Google Maps rankings are separate from organic rankings, but they reinforce each other. Filling out your GBP completely, posting updates, and collecting reviews all affect your visibility in the local pack, which appears above the organic listings for most local activity searches.
Reviews that mention the activity and location are worth more than generic ones. A review saying “best rafting trip on the Nantahala” does more work than “great experience.” You shouldn’t tell customers what to write, but asking at the right moment - on the drive back rather than in a blast email a week later - tends to produce more specific language.
Blog posts about the locations you operate in, seasonal conditions, trip reports - all of it builds topical authority for your area. Google rewards sites that demonstrate consistent knowledge of a specific region. If every piece you publish is about one area and set of activities, that authority builds faster than if you cover everything loosely.

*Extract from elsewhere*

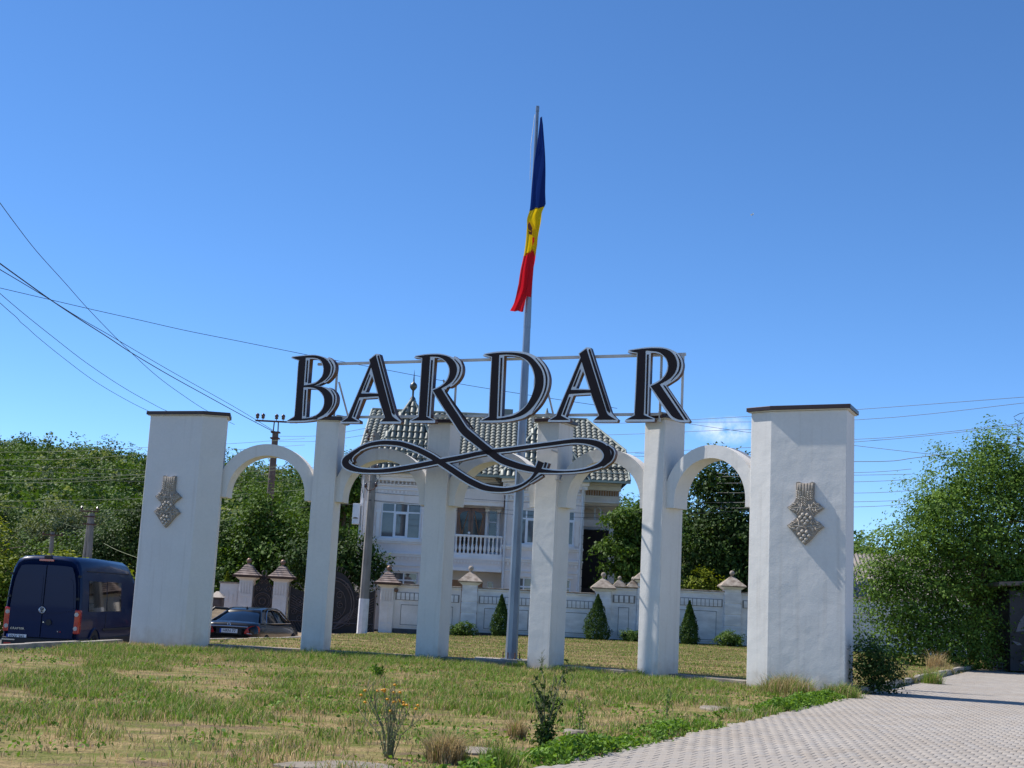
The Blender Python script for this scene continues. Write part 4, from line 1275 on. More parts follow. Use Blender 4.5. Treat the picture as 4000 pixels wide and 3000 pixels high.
def wall_run(x0, x1, top, y=WY, m=M_WALL, root=wall, base=None):
    base = GW if base is None else base
    MB().b2(x0, x1, y, y + .3, base, top - .12).build('wall_panel', m, root)
    MB().b2(x0, x1, y - .05, y + .35, top - .12, top - .05).build('coping', m, root, bevel=.015)
    MB().b2(x0, x1, y - .09, y + .39, top - .05, top + .0).build('coping', M_CAPST, root, bevel=.015)
    MB().b2(x0 + .01, x1 - .01, y - .035, y, base, base + .42).build('plinth', M_PLINTH, root)
    MB().b2(x0 + .06, x1 - .06, y - .012, y, top - .66, top - .34).build('joint_bed', M_JOINT, root)
    n_ = max(1, int((x1 - x0 - .2) / .17))
    for i in range(n_):
        o = link('brick', brick_me, root, (x0 + .1 + (i + .5) * (x1 - x0 - .2) / n_, y - .028, top - .50))
        o.rotation_euler = (0, rnd.uniform(-.02, .02), 0)
    # framed field panels
    k = max(1, round((x1 - x0) / 2.6)); w = (x1 - x0) / k
    for i in range(k):
        a, b = x0 + i * w + .25, x0 + (i + 1) * w - .25
        z0, z1 = base + .52, top - .78
        for q in ((a, b, z1 - .05, z1), (a, b, z0, z0 + .05)): MB().b2(q[0], q[1], y - .03, y, q[2], q[3]).build('panel_frame', m, root)
        for q in ((a, a + .05), (b - .05, b)): MB().b2(q[0], q[1], y - .03, y, z0 + .05, z1 - .05).build('panel_frame', m, root)
        MB().b2(a + .05, b - .05, y - .006, y, z0 + .05, z1 - .05).build('joint_bed', M_JOINT, root)
        MB().b2(a + .075, b - .075, y - .024, y, z0 + .075, z1 - .075).build('field_panel', m, root, bevel=.01)


def pier(x, w, top_shaft, y=WY - .12, root=wall, brown=False, ball=.11, name='pier', base=None):
    base = GW if base is None else base
    d_ = w
    yc = y + d_ / 2
    p = MB().box((x, yc, (base + top_shaft) / 2), (w, d_, top_shaft - base)).build(name, M_WALLC if brown else M_WALL, root, bevel=.01)
    MB().pyr((x, yc), w + .06, d_ + .06, top_shaft - .10, top_shaft, w + .30, d_ + .30).build('pier_cornice', M_WALLC if brown else M_WALL, p)
    if not brown:
        for z in np.arange(base + .5, top_shaft - .3, .45):
            MB().box((x, yc, z), (w + .03, d_ + .03, .40)).build('pier_block', M_WALL, p, bevel=.012)
        MB().pyr((x, yc), w + .36, d_ + .36, top_shaft, top_shaft + .05, w + .40, d_ + .40).build('pier_cap', M_CAPST, p)
        MB().pyr((x, yc), w + .40, d_ + .40, top_shaft + .05, top_shaft + .42, w * .28, d_ * .28).build('pier_cap', M_CAPST, p)
        zt = top_shaft + .42
    else:
        for i in range(5):
            MB().box((x - w / 2 + (i + .5) * w / 5, y - .012, top_shaft - .42), (.06, .05, .44)).build('flute', M_WALLC, p)
        MB().box((x, y - .012, top_shaft - .72), (w * .8, .03, .12)).build('pier_block', M_WALLC, p)
        MB().box((x, y - .014, top_shaft - 1.25), (.14, .03, .85)).build('pier_block', M_WALLC, p)
        MB().box((x, y - .02, base + .45), (w * .96, .05, .32)).build('pier_block', M_WALLC, p, bevel=.01)
        MB().box((x, y - .02, base + .15), (w * .96, .05, .30)).build('pier_block', M_WALLC, p, bevel=.01)
        MB().pyr((x, yc), w + .50, d_ + .50, top_shaft, top_shaft + .10, w + .54, d_ + .54).build('pier_eave', M_CAPDK, p)
        z = top_shaft + .10; ww = w + .46
        for i in range(5):
            nx = ww - (.20, .17, .14, .12, .10)[i]
            MB().pyr((x, yc), ww, ww, z, z + .085, nx - .06, nx - .06).build('cap_tile', M_CAPBR, p)
            z += .085; ww = nx
        zt = z
    MB().tube([(x, yc, zt - .02), (x, yc, zt + .07)], .055, 8).build('neck', M_CAPST if not brown else M_CAPBR, p)
    MB().ball((x, yc, zt + .05 + ball), ball, 12).build('ball', M_CAPST if not brown else M_GILT, p, smooth=True)
    return p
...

Why this fails for most people
Operators build the pages, do the technical work, then stop. Six weeks later they check rankings, see they’re still on page three, and conclude SEO doesn’t work for them.
The issue is almost never the page. It’s that ranking takes time, typically three to six months for a new page in a competitive local market. That timeline is uncomfortable. But the pages you build this month start ranking in the fall, when people are searching for next summer’s trips. The businesses showing up today built those pages last year.
The other failure mode: build the pages once and never touch them again. A local keyword page improves over time if you treat it as a living document. Add local detail as you accumulate it. Update pricing and logistics when things change. Add photos each season. Pages that get maintained tend to hold above pages that don’t.
Start with your highest-revenue activity. Build that page, get it right, let it index. Then the next one. The operators who dominate local search in your market aren’t running a more sophisticated operation than you. They just started earlier and kept going.